低域、中域、高域と、全ての帯域をムラなく響かせるバランスの見事さに圧倒される。しかもそれだけでなく音の解像度もまた極めて高いので、各帯域を構成する楽器のフレーズ一つ一つがくっきりと分離された形で聴こえる。ドナルド・フェイゲン自身が〈こういう音で聴いてもらいたい〉と感じていたイメージに限りなく近いのではないか。実際の彼の考えなど知る由もないにもかかわらず、思わずそんな風に感じてしまうくらい、その音の出方の塩梅は絶妙だった。究極の中庸さ。そんな言葉が頭に浮かぶ逸品だ。

〈HIFIMAN Arya〉に最適な1枚
エリック・ドルフィー『Out To Lunch!』(64年)

『Out To Lunch!』収録曲“Hat And Beard”
 

音源を完璧なバランスで再現するこのヘッドホンの優秀さに触れて、〈これを異様な音響世界を持つ作品と合わせてみたらどうだろう〉という好奇心が湧いた。そこで個人的に〈早すぎた音響派作品〉だと思っている怪作にして傑作、エリック・ドルフィーの『Out To Lunch!』と合わせてみた。すると、これが予想以上に素晴らしいマッチングを見せてくれた。サウンド設計上の綿密な配慮に基づき周到にリハーサルを行った上で録音されたという本作は、そもそもライブ盤とは一線を画す箱庭的音響世界を有している。このヘッドホンは、その特性を見事なまでに引き出してくれるのである。時空のゆがんだ世界を映し出したアートワークを見つめながら、このヘッドホンで本作を聴いていると、向こうの世界に吸い込まれて元の世界に戻れなくなるような感覚に陥る。でもそれもまたアリなんじゃないか、と思ってしまう。

 

Devialet Phantom II 95 dB

据え置き型のBluetoothスピーカー。DEVIALET社製で価格は179,000円、プレミアム・プランにて借りることができる。一見するとスピーカーだとわからないような、丸みを帯びた独特のデザインが未来的で可愛らしい。使い方はいたって簡単。コンセントを挿して電源を入れ、本体に刻まれた5つのマークのうち一番左にあるBluetoothマークを長押ししてデバイスとペアリングすれば、すぐに使うことができる。

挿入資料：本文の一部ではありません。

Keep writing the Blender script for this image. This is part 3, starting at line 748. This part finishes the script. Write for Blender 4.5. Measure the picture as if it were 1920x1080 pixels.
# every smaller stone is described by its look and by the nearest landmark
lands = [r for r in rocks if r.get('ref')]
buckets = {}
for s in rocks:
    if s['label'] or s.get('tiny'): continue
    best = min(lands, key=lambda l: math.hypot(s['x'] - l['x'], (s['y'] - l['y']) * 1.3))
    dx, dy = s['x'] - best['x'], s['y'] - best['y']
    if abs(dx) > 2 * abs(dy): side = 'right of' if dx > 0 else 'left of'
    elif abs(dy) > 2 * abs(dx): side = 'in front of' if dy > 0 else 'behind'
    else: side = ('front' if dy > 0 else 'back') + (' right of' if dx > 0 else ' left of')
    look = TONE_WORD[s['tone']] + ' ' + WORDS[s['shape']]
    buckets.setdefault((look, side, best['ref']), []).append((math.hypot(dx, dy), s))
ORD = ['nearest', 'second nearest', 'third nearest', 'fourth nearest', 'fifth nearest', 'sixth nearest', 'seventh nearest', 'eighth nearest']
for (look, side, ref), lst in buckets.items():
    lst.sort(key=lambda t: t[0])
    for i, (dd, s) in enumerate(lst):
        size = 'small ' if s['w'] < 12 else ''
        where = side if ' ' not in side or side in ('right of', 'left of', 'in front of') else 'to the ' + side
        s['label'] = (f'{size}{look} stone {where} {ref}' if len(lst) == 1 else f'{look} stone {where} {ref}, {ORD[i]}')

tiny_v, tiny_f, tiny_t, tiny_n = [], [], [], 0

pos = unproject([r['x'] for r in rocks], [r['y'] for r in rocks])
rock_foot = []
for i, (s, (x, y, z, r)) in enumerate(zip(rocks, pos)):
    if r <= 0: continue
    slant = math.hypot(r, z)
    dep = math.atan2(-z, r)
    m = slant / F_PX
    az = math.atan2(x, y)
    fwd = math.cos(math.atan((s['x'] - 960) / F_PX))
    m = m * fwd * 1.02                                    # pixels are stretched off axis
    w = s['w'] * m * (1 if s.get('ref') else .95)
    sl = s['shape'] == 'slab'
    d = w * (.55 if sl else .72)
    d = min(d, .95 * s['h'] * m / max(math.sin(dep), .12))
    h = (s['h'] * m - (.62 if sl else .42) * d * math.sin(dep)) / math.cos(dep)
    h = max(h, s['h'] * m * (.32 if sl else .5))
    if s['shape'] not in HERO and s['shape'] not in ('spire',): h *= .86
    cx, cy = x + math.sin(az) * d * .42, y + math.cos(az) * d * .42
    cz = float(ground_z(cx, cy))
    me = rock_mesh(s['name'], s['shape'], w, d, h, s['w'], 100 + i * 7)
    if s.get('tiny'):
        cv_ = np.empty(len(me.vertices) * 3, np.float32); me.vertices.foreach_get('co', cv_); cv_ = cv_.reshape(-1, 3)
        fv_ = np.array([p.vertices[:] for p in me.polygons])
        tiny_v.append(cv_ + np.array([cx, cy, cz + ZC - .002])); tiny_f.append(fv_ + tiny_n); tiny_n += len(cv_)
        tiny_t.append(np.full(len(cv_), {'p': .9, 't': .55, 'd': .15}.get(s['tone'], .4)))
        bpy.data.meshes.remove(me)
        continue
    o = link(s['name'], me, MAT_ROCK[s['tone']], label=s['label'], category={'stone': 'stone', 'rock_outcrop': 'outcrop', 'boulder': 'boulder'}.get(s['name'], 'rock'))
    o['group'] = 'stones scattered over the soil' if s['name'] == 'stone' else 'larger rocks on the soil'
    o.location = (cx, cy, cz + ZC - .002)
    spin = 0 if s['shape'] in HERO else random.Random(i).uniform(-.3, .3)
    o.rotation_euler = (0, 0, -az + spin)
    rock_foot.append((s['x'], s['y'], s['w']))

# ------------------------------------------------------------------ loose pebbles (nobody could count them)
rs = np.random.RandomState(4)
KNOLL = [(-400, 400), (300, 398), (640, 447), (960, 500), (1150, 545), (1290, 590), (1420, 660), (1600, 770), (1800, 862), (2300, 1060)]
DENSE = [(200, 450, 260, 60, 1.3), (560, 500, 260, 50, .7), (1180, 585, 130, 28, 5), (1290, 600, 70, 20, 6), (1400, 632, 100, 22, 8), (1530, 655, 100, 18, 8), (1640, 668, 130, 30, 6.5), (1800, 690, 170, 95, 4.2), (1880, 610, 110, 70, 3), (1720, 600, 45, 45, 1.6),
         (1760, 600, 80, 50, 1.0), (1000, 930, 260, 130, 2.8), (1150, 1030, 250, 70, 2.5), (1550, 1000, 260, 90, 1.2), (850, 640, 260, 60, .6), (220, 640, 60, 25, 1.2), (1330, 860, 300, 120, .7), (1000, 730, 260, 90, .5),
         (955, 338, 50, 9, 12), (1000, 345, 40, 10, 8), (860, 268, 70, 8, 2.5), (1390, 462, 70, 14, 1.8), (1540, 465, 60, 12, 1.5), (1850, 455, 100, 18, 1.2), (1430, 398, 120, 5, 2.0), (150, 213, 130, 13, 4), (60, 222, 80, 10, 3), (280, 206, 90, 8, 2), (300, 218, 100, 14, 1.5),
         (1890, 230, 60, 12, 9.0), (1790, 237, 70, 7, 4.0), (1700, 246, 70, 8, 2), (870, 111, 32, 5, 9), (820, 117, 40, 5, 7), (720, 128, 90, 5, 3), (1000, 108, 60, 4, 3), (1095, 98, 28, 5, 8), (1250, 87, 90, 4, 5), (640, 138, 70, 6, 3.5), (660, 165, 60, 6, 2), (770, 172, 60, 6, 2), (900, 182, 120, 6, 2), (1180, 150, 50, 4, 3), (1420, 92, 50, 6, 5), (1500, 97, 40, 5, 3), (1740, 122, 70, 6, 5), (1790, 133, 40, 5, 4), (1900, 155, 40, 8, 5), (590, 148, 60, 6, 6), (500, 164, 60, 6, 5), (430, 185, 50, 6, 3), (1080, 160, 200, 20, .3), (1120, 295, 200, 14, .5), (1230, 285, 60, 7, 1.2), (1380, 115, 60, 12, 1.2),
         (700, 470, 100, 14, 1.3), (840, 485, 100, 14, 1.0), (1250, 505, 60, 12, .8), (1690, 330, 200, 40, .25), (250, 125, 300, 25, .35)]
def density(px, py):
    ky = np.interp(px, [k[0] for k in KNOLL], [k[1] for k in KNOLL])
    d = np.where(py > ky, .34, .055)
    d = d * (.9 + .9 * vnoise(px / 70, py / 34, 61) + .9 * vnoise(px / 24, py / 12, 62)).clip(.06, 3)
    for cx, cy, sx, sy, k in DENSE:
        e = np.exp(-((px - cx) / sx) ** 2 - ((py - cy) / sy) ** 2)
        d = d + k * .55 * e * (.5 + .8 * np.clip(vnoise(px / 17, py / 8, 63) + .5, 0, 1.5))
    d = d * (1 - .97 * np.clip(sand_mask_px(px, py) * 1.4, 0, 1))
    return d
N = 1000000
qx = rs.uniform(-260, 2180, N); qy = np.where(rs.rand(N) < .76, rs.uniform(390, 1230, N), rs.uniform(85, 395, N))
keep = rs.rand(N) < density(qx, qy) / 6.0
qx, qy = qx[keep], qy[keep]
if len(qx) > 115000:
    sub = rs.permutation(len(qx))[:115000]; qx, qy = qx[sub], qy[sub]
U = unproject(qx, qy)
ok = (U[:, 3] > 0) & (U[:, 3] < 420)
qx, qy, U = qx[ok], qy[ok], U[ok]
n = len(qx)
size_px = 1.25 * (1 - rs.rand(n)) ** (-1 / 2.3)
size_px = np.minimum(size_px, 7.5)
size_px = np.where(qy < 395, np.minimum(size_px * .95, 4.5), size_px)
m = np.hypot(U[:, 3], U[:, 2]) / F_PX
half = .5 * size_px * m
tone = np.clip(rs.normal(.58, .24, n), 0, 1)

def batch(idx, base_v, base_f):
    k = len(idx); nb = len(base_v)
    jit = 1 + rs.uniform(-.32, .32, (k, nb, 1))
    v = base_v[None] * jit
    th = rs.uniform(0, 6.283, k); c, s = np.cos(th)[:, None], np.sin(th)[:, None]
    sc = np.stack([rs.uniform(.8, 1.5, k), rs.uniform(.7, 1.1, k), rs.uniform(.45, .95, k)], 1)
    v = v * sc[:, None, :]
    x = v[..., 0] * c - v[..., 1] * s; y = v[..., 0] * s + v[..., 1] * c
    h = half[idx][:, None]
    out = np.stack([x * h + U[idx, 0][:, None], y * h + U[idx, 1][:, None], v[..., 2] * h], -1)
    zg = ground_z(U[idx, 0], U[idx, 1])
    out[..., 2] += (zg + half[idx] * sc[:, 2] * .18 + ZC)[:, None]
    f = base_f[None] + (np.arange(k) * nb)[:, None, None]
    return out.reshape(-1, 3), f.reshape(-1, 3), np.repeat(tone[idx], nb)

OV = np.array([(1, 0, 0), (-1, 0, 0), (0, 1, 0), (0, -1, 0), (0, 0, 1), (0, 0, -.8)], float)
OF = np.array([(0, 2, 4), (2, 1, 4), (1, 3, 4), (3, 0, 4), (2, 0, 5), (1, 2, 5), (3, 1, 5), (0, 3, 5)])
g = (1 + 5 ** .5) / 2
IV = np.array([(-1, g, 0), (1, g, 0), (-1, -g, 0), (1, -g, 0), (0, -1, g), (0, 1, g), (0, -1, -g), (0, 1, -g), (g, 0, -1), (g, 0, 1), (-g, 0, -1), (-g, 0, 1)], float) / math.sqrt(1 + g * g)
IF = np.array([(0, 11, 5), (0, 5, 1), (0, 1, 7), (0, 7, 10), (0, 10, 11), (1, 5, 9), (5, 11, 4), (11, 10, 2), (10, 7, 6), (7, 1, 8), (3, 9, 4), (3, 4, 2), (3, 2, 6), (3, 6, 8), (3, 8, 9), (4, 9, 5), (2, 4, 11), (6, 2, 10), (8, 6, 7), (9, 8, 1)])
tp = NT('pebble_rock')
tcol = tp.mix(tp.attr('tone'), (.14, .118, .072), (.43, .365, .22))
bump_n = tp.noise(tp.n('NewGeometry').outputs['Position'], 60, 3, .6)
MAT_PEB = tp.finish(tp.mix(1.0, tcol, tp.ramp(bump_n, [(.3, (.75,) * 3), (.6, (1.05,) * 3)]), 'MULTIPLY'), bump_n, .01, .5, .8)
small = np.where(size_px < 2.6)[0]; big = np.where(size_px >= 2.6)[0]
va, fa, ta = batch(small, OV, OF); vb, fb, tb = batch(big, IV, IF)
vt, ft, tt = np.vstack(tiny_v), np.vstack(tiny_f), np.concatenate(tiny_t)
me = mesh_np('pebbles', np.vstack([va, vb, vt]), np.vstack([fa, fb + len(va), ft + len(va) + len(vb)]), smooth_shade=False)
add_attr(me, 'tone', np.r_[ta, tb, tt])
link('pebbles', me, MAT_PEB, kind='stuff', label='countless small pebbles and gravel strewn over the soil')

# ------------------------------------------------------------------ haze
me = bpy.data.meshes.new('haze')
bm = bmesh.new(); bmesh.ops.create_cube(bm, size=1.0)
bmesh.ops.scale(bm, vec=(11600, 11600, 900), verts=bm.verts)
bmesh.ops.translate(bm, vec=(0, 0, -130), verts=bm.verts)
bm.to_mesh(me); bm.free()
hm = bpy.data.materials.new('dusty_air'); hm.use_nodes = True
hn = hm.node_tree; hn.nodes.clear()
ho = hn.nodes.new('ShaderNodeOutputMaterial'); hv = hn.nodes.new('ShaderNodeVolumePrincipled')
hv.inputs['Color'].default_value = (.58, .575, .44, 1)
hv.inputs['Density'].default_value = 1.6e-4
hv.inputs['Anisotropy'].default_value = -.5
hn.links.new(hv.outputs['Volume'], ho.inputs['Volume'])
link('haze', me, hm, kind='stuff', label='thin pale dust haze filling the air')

〈Devialet Phantom II 95 dB〉で聴く“I.G.Y.”

全帯域がしっかりと出るが、特に低域の響きの豊かさがものすごい。しかも人工的に強調された感じの響きではなく、あくまでオーガニックな響きなのだ。そのため、アンソニー・ジャクソンによる名ベースラインも、臨場感あふれる艶やかな響きで堪能することができる。とは言え、それはいわゆる〈ドンシャリ系〉製品における他の帯域を圧するようなものとは違い、あくまで他の帯域の楽器と調和しながら、曲の輪郭をくっきりと際立たせる役割を果たしている。可愛らしい見た目とは裏腹に、抜群の安定感で完璧に任務をまっとうする無骨な仕事人のようなスピーカーだ。

〈Devialet Phantom II 95 dB〉に最適な1枚
ディアンジェロ『Voodoo』(2000年)

『Voodoo』収録曲“Playa Playa”
 

低域の鳴りの豊かさを心ゆくまで味わうには、やはり低音の響きがミソの音楽であるブラック・ミュージックが最適だろう。しかもシンセサイザーなどがフィーチャーされたエレクトロ二ックなサウンドよりは生楽器主体のオーガニックなサウンドで、録音はデッドなものが望ましい。そこで推薦したいのが、ディアンジェロの言わずと知れた名盤『Voodoo』だ。実際に私がアルバム1曲目の“Playa Playa”をこのスピーカーで再生したところ、その相性のあまりのドンピシャぶりにしばし呆然としてしまった。他にもドクター・ジョンやアラン・トゥーサンらによるニューオーリンズ音楽や、ザ・バンドなどのアーシーなサウンドのロックも合うのではないかと思う。